◆ What needs to be done ◆
Locate each line holding the string "part" and copy it.
··· Source material ···
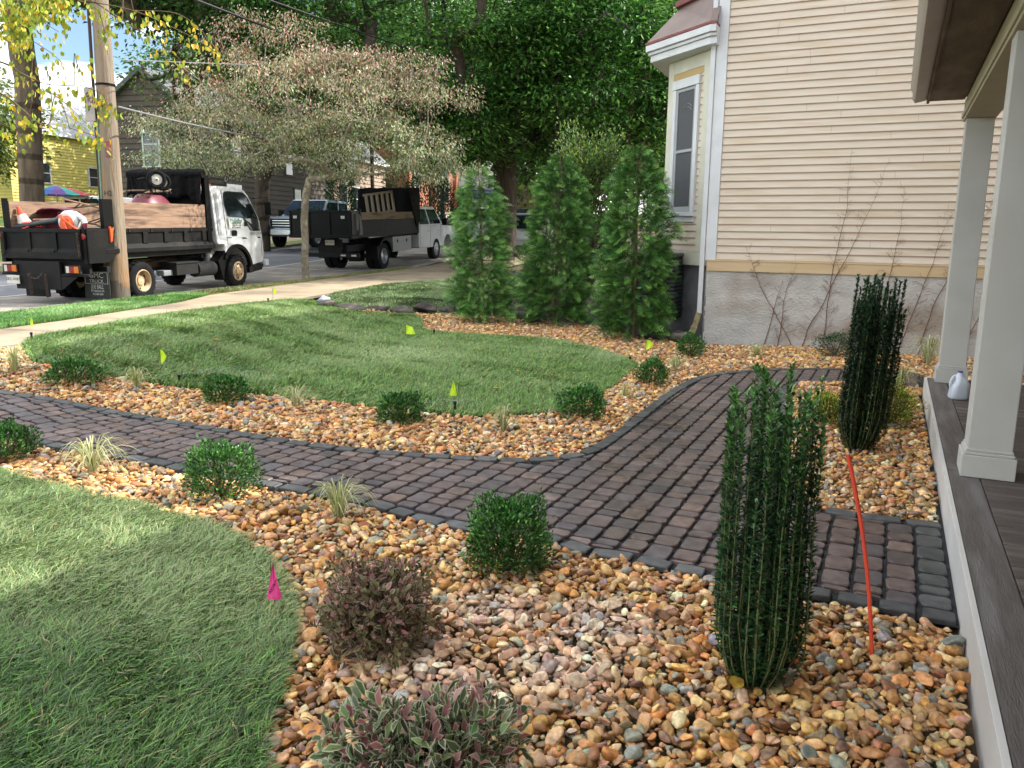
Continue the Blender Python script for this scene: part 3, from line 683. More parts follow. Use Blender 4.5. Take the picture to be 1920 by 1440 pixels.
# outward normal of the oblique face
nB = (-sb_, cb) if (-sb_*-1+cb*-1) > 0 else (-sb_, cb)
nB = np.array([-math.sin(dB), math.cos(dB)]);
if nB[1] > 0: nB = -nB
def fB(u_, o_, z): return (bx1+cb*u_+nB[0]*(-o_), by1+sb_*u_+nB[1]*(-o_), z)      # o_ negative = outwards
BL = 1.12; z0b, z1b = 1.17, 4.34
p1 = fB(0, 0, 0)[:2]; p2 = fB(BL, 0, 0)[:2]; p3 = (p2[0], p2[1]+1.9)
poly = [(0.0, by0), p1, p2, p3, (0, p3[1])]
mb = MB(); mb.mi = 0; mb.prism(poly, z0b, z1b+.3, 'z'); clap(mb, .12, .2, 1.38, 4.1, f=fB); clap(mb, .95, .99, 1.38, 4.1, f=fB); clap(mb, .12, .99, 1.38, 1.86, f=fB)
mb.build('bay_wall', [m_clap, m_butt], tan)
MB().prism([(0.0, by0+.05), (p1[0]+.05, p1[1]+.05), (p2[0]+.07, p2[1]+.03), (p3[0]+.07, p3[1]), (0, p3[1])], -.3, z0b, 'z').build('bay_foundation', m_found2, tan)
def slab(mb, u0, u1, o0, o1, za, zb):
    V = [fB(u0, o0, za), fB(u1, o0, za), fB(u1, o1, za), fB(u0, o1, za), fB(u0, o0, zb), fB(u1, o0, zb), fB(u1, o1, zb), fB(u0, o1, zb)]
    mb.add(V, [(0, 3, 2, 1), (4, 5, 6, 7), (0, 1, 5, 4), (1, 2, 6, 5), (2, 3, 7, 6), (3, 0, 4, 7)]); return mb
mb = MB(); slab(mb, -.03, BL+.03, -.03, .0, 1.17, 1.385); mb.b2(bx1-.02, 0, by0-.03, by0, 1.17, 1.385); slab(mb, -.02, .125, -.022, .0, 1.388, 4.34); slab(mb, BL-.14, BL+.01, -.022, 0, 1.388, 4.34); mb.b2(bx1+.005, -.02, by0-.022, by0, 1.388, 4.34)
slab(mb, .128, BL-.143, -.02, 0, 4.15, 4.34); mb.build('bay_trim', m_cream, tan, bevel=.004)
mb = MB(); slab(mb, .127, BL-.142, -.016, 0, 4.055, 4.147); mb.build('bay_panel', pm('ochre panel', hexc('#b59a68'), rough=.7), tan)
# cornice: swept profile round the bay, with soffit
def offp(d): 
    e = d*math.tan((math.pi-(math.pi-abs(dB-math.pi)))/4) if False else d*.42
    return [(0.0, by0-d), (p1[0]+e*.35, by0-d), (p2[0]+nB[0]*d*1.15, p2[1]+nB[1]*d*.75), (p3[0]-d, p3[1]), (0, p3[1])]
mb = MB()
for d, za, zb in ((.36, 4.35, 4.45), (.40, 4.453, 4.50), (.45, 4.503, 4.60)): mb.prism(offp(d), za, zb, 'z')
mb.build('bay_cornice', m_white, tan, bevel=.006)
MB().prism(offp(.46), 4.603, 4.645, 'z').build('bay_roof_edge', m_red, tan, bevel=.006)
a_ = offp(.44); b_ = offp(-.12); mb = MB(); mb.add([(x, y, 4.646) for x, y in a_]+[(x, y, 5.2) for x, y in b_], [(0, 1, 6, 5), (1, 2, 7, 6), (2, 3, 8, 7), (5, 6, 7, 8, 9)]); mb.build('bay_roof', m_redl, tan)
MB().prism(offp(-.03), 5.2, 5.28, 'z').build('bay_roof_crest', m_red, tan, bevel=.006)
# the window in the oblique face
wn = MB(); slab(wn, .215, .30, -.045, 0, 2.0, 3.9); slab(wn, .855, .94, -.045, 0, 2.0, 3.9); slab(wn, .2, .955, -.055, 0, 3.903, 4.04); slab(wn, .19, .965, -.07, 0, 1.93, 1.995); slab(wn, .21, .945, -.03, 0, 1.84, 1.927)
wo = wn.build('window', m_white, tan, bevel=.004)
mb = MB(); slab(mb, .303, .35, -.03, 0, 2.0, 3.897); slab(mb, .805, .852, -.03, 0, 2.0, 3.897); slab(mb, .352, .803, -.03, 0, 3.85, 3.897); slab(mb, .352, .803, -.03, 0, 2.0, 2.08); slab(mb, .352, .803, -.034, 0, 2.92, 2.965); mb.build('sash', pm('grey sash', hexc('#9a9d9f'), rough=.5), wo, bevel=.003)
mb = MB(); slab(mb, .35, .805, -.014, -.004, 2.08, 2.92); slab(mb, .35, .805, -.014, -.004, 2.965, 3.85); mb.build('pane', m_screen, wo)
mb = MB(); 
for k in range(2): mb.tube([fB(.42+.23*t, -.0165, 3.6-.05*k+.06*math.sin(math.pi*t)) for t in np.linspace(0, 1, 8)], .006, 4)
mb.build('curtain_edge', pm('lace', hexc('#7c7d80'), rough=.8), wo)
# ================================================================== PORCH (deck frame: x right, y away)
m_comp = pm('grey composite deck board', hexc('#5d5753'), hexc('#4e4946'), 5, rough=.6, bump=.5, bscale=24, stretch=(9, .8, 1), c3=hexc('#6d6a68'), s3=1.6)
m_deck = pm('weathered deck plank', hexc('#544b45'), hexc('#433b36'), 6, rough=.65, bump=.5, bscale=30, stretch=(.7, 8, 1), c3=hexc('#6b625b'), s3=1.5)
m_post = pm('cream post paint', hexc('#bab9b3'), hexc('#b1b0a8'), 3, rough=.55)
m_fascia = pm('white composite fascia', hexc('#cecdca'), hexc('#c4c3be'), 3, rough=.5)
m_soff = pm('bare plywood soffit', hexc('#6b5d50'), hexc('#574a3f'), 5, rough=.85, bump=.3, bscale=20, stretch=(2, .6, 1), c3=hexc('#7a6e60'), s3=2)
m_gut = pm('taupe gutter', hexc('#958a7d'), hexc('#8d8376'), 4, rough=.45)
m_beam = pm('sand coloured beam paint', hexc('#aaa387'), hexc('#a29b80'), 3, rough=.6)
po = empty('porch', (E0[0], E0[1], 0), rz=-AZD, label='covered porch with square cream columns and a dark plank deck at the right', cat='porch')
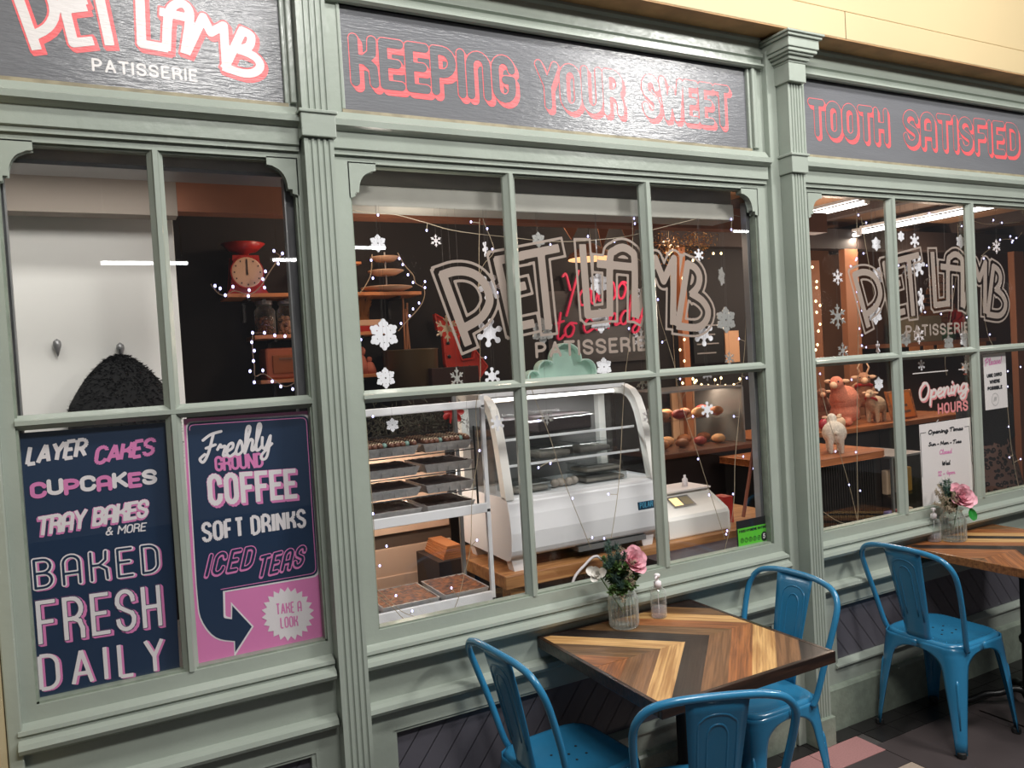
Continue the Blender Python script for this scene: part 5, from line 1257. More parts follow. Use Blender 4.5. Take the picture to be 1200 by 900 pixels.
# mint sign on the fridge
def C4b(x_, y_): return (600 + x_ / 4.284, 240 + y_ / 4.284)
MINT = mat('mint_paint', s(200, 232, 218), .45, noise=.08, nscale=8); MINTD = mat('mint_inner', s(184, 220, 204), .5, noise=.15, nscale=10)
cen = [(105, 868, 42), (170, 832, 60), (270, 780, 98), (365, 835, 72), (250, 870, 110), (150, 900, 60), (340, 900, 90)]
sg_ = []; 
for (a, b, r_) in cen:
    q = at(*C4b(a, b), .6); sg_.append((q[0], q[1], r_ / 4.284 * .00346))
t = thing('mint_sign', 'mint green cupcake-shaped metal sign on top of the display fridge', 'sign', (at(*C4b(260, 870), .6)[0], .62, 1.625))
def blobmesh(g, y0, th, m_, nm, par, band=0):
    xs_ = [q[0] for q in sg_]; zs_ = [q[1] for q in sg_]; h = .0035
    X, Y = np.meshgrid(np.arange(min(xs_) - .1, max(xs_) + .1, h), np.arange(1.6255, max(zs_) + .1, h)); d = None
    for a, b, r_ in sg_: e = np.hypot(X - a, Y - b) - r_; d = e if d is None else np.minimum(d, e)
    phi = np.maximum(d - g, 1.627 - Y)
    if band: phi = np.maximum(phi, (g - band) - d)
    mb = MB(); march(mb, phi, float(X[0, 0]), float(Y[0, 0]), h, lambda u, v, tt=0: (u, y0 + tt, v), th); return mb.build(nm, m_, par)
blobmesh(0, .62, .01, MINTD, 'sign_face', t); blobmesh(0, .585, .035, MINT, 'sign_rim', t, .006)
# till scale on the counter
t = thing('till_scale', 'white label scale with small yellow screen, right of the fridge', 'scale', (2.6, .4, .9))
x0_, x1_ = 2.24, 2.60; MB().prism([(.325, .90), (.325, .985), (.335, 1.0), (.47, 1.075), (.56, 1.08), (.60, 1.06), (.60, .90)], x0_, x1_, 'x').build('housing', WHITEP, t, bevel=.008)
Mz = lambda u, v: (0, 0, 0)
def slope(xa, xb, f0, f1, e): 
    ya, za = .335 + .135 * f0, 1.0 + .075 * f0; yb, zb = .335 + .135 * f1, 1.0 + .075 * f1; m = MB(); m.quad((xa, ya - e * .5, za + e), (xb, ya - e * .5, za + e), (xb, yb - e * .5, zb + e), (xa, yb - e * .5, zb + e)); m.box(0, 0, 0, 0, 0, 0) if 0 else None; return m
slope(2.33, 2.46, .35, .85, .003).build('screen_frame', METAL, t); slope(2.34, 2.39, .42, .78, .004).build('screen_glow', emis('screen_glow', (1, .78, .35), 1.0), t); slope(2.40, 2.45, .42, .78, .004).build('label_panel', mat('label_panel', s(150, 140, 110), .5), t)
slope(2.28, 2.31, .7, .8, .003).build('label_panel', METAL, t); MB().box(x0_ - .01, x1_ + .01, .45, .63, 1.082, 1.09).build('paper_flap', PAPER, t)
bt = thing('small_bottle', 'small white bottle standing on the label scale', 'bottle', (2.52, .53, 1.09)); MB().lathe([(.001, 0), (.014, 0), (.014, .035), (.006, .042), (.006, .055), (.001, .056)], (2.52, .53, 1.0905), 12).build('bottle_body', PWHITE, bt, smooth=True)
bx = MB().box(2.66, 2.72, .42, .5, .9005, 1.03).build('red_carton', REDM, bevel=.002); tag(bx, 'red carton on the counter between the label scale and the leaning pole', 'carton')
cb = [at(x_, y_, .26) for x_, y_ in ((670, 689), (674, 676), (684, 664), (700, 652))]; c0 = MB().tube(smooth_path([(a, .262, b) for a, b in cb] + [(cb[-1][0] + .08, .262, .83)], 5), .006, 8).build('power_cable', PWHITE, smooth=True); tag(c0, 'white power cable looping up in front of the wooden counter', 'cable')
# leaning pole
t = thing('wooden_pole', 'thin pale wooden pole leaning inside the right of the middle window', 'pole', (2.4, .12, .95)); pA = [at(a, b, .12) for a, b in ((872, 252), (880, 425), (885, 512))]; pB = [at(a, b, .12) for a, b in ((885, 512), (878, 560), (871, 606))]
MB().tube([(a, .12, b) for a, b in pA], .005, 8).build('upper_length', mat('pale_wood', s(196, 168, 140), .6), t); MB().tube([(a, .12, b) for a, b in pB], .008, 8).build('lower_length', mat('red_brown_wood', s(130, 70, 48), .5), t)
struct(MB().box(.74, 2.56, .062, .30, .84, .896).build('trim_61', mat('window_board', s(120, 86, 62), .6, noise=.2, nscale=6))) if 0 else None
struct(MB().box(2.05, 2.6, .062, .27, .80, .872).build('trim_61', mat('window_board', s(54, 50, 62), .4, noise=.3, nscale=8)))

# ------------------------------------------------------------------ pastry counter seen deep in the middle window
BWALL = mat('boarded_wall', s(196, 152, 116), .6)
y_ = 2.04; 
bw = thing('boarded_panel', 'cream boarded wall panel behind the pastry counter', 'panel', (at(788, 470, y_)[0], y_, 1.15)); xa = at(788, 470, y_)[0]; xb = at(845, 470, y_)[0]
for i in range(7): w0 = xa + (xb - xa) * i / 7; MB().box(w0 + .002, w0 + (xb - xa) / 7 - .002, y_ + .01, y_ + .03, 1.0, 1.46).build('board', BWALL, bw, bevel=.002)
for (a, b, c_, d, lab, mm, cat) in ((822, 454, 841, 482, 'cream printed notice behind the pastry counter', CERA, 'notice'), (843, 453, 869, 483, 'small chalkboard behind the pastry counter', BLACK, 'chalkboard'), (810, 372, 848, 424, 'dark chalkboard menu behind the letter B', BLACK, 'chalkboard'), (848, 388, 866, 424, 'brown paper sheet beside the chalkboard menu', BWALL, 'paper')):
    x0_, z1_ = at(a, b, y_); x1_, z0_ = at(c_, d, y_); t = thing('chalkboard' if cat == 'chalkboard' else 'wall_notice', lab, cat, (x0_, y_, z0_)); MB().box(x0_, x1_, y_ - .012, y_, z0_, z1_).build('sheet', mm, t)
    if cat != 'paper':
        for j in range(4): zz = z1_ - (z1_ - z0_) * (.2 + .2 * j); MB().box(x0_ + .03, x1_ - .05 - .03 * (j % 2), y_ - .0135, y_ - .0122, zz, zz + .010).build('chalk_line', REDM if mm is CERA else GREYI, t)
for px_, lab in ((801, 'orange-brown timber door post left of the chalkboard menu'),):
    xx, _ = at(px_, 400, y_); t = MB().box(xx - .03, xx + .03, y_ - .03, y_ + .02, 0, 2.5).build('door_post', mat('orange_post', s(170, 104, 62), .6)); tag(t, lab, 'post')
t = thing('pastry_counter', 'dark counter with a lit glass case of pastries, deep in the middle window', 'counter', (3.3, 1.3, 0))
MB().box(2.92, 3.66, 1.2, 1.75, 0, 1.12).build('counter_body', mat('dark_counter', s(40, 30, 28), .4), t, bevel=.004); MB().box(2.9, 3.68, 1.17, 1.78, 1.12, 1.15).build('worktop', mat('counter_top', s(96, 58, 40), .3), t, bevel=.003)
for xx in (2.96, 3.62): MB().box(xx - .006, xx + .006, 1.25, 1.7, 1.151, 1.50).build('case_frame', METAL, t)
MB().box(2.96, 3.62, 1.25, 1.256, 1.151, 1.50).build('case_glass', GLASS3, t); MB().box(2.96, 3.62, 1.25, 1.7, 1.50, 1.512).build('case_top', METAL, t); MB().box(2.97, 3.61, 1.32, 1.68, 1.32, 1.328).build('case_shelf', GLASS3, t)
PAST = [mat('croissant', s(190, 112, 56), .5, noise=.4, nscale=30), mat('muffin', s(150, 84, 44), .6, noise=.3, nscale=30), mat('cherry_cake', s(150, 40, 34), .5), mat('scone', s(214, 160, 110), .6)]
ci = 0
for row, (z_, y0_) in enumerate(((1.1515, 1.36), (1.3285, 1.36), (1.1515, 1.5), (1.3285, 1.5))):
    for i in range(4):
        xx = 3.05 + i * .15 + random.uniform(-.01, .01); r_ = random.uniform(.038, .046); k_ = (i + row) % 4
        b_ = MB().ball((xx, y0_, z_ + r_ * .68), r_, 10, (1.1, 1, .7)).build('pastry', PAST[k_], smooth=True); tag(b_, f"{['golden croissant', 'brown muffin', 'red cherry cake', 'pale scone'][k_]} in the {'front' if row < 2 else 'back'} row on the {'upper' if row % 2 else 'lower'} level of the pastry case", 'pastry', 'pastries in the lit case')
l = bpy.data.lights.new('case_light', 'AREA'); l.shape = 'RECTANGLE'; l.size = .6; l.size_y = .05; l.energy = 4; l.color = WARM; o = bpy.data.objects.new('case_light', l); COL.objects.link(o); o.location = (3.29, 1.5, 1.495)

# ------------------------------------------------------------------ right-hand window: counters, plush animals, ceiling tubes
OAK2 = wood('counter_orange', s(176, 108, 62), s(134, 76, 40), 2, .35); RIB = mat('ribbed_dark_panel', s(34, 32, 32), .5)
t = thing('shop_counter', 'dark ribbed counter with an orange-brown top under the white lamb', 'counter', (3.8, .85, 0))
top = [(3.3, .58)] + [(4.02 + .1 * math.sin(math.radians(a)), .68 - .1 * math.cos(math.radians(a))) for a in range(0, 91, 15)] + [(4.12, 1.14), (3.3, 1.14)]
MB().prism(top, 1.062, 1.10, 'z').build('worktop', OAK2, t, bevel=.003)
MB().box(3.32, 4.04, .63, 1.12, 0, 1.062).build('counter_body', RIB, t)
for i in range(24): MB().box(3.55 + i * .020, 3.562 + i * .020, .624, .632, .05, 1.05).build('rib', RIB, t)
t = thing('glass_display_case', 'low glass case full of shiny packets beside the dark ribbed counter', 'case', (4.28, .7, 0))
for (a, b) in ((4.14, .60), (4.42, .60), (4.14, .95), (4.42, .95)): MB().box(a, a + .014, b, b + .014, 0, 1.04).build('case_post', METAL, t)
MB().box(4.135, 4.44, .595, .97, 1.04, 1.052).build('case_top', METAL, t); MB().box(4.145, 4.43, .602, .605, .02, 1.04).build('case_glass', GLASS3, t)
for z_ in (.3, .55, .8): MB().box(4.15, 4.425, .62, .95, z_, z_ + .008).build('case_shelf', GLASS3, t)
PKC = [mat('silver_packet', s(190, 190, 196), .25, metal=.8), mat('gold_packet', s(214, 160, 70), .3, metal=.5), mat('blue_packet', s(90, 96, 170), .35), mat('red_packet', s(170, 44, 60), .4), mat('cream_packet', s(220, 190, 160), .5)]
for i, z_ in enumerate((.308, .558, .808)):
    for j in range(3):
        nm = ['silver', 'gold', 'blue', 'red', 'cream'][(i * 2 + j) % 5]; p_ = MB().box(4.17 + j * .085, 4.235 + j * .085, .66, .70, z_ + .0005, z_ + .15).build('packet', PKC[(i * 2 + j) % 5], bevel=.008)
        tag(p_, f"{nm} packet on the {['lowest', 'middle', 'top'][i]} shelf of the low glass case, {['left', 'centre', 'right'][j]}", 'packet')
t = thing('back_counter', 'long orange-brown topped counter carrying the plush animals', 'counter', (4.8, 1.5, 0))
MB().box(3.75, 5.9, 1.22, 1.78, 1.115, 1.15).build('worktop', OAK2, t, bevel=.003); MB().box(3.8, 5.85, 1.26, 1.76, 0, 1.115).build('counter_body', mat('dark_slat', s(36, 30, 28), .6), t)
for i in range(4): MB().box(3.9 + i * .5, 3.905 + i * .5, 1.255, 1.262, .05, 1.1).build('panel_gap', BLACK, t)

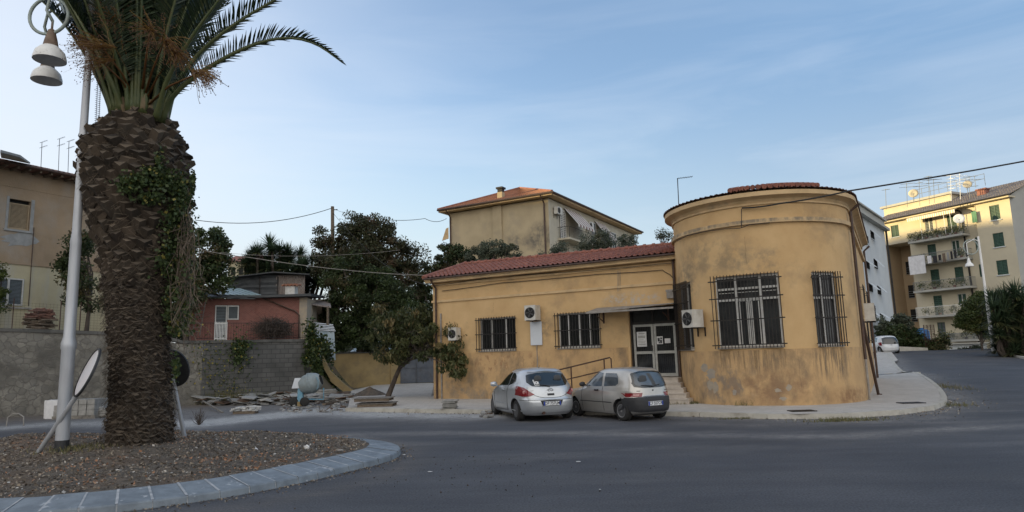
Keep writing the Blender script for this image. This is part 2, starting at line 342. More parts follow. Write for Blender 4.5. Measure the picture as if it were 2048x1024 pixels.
···
◆ Result ◆
Continue the Blender Python script for this scene: part 3, from line 683. More parts follow. Use Blender 4.5. Take the picture to be 1920 by 1440 pixels.
Continue the Blender Python script for this scene: part 5, from line 1257. More parts follow. Use Blender 4.5. Take the picture to be 1200 by 900 pixels.
Keep writing the Blender script for this image. This is part 2, starting at line 342. More parts follow. Write for Blender 4.5. Measure the picture as if it were 2048x1024 pixels.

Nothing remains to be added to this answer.